We have told the commission the record suggests that coexistence between terrestrial broadband and incumbent satellite use is clearly feasible,” said Michael Calabrese, director of the Wireless Future Program at New America. “Clearly more widespread use of this 500 MHz is feasible,” he said: “But because the only significant technical studies have come from the companies advocating expanded sharing for 5G, the commission should either move ahead to a framework order that asks for further input on the details of implementation, or it should at a minimum release a public notice describing what further technical information it needs to make a decision.”

We’re working with various groups to demonstrate what the availability of this spectrum means to users around the U.S., in particular those that might be underserved,” said Stephen Hon, Xiber president-chief technology officer.

It appears we are still in a holding pattern,” said Digital Progress Institute President Joel Thayer. The “good news” is Commissioner Brendan Carr seems “to be in favor of a shared arrangement for the band in the event [FCC] engineers give that sign-off, which resolves a lot of the political barriers,” he said: “It also helps that there's ample evidence that sharing is possible.” Thayer said the FCC should be able to move forward regardless of when it gets a full slate of commissioners.

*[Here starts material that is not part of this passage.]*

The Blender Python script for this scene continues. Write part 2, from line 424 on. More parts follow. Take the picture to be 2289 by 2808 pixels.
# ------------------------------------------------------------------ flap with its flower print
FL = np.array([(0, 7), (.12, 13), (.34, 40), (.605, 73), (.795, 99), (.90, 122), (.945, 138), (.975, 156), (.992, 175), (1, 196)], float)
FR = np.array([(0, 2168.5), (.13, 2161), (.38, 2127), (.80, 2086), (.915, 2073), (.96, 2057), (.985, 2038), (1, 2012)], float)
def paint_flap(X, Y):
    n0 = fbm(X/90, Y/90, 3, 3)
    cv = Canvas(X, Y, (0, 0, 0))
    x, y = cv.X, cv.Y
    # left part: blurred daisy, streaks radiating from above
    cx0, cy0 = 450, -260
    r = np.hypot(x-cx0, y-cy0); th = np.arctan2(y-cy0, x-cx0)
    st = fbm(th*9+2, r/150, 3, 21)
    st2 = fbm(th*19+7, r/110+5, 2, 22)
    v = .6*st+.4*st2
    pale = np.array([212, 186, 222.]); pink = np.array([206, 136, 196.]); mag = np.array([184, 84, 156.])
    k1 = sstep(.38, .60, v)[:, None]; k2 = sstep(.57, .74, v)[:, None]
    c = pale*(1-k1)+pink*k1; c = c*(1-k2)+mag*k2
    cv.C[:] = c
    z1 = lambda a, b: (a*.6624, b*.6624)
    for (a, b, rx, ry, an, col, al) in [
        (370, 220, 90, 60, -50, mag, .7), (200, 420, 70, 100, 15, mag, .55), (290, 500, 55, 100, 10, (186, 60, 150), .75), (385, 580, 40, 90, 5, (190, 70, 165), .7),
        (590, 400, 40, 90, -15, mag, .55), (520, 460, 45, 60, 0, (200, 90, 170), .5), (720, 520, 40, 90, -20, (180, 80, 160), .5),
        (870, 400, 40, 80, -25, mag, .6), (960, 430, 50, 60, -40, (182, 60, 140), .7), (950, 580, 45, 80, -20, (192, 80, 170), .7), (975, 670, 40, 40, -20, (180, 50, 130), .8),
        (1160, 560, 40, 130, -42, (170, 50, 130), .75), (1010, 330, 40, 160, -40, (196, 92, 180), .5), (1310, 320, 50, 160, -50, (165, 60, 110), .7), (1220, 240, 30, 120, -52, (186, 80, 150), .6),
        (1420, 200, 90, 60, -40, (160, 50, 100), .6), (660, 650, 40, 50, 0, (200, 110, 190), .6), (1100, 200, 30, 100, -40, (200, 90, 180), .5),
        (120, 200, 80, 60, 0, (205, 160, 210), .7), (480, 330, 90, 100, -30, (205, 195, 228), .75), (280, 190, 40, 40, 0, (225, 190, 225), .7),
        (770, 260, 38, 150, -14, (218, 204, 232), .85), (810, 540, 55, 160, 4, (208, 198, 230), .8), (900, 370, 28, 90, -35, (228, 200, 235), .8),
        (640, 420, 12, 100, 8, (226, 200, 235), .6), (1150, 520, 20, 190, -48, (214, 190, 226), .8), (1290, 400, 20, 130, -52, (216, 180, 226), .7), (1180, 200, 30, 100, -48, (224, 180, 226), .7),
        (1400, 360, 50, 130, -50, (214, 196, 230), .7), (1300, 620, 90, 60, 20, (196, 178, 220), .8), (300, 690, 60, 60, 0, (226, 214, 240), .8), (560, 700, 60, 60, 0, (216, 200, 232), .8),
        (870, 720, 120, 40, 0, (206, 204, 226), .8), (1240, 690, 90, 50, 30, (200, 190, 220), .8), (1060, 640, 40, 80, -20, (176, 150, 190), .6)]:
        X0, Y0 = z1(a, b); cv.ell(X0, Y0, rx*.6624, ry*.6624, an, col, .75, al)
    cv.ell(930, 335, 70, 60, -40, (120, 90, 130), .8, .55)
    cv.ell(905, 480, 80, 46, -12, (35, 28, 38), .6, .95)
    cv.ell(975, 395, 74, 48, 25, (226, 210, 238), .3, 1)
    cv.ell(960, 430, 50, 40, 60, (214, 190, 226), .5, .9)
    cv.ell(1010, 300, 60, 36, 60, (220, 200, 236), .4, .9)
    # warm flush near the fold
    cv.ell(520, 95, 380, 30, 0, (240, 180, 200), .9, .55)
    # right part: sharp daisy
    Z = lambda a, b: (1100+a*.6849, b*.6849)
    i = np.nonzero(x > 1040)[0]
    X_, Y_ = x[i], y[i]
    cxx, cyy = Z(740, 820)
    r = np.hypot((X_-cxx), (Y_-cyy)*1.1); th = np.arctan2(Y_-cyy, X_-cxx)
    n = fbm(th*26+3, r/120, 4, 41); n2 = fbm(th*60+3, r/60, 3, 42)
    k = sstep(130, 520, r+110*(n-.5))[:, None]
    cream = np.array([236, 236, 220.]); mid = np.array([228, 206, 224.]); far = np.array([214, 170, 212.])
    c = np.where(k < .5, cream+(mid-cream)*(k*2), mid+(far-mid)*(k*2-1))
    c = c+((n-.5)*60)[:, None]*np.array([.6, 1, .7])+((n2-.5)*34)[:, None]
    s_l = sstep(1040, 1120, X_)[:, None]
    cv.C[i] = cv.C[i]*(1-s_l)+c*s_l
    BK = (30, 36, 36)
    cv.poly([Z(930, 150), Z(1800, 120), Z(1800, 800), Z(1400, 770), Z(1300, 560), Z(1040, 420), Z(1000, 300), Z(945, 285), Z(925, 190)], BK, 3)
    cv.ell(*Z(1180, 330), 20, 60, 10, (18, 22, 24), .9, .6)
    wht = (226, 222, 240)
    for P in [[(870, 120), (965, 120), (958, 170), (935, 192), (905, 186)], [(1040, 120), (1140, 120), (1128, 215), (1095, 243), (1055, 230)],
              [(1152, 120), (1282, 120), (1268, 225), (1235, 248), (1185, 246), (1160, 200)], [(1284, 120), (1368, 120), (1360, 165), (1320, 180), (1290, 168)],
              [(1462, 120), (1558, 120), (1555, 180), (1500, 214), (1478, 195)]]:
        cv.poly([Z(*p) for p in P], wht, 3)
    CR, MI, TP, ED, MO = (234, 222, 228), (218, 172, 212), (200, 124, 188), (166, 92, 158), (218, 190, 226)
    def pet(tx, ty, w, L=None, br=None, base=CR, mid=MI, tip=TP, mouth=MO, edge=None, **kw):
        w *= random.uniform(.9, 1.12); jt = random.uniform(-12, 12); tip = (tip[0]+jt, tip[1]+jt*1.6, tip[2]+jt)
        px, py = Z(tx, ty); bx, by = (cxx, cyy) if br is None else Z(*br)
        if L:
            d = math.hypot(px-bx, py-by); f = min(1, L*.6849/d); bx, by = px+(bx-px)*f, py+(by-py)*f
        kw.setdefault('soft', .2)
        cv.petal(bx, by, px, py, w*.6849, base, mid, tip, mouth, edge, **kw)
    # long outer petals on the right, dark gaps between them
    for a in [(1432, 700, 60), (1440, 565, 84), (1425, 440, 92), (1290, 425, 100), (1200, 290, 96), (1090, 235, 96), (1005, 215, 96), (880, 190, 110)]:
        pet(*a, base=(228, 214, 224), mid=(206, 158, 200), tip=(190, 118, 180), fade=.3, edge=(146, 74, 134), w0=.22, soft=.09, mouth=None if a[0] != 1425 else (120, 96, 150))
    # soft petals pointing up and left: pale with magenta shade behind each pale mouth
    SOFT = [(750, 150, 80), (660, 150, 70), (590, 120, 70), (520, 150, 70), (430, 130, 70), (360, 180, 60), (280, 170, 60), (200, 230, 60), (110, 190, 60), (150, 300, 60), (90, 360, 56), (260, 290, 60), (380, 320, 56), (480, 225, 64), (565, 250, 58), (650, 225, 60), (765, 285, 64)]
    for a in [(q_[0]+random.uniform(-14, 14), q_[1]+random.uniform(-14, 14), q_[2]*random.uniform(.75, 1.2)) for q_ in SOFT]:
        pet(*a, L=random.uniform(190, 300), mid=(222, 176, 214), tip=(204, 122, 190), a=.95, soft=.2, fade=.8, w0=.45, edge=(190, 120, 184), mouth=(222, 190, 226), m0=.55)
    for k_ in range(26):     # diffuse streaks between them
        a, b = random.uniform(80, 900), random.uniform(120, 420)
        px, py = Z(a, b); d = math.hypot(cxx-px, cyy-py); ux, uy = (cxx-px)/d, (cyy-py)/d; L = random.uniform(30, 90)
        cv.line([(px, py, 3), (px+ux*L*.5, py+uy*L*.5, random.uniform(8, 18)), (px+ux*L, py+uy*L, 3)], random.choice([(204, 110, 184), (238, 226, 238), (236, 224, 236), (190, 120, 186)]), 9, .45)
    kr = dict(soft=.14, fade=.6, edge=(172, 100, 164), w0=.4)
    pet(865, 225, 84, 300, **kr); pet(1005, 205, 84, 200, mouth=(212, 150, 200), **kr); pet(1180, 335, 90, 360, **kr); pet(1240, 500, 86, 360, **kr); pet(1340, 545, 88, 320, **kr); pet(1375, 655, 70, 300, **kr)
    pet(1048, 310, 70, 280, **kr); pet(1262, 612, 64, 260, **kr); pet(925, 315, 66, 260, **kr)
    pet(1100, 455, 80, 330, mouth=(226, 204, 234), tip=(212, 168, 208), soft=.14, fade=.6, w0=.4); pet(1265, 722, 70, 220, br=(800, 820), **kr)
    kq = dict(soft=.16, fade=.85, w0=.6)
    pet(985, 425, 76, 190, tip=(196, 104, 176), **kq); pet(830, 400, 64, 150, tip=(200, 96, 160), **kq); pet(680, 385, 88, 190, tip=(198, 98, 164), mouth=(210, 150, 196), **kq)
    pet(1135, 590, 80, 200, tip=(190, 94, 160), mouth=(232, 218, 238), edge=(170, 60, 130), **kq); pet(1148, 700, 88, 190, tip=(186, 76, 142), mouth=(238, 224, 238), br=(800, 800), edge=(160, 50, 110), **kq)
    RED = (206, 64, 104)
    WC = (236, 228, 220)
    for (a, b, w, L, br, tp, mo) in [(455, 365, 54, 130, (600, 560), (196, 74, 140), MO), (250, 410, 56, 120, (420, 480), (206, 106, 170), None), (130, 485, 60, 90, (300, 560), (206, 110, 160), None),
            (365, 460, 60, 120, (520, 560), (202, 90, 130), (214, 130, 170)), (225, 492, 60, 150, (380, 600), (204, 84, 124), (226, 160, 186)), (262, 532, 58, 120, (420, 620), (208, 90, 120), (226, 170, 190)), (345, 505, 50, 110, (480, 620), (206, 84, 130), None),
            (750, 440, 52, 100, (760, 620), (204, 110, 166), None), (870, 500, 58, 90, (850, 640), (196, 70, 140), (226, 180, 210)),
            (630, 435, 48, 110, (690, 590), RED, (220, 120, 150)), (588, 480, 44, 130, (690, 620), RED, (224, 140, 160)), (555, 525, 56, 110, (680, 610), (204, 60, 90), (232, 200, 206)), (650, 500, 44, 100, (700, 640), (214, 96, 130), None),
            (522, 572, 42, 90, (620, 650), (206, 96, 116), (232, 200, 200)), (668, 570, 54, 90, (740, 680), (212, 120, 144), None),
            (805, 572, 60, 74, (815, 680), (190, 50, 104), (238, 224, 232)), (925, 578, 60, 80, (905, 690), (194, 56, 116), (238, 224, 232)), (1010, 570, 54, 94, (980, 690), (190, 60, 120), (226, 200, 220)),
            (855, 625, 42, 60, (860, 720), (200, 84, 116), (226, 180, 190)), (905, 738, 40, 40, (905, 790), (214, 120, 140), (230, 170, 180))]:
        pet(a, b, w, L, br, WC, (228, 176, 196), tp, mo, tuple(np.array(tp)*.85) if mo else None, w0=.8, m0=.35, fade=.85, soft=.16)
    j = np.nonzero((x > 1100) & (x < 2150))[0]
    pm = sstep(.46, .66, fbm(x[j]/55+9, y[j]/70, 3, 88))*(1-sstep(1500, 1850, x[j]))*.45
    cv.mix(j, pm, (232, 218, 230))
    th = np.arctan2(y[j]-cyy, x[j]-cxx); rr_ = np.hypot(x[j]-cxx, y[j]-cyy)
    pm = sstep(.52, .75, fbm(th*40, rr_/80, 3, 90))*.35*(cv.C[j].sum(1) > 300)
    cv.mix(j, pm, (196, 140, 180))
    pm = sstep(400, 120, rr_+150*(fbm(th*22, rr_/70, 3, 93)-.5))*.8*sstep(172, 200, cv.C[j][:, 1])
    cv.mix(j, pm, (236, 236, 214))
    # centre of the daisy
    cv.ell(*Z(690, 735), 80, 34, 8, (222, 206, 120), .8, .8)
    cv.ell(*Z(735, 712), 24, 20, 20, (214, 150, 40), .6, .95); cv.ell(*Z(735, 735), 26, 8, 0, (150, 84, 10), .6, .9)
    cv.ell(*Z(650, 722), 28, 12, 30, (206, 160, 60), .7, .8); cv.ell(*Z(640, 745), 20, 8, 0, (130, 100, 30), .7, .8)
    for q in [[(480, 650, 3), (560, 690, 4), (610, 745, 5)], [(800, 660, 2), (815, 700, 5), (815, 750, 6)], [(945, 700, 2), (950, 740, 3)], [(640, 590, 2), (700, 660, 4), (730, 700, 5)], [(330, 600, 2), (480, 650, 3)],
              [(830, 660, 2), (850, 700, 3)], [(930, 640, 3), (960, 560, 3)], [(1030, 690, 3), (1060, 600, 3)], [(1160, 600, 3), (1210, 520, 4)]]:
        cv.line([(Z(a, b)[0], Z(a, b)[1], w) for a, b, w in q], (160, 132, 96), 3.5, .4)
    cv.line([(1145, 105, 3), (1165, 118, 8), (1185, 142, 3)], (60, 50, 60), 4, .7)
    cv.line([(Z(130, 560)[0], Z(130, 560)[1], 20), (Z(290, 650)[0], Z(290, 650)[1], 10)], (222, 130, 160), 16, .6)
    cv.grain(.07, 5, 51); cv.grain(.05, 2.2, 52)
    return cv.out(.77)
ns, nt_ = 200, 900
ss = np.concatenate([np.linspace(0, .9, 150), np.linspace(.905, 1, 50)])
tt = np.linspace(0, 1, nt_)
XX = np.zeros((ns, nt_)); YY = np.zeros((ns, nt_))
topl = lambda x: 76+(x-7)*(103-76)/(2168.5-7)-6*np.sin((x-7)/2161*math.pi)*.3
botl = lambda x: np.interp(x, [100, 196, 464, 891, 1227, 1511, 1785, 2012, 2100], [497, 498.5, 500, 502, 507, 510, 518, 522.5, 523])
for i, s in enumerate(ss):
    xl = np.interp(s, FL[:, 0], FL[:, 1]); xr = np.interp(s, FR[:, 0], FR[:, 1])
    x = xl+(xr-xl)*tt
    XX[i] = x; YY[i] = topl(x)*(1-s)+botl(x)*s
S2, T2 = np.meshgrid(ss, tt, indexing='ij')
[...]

Lindsee Gentry, former Federal Energy Regulatory Commission director-external affairs, who has been leading outreach for the coalition, said the FCC has all the data it needs to act. “All of our members have been regularly engaging with the FCC, the different commissioners’ offices, OET, the guys actually working on the proceeding,” Gentry said: “The positive feedback that we’ve gotten from them is you have submitted exactly what you needed to into the record.” The administration needs “a win” on spectrum, she said. “From our perspective, the timing is now,” she said.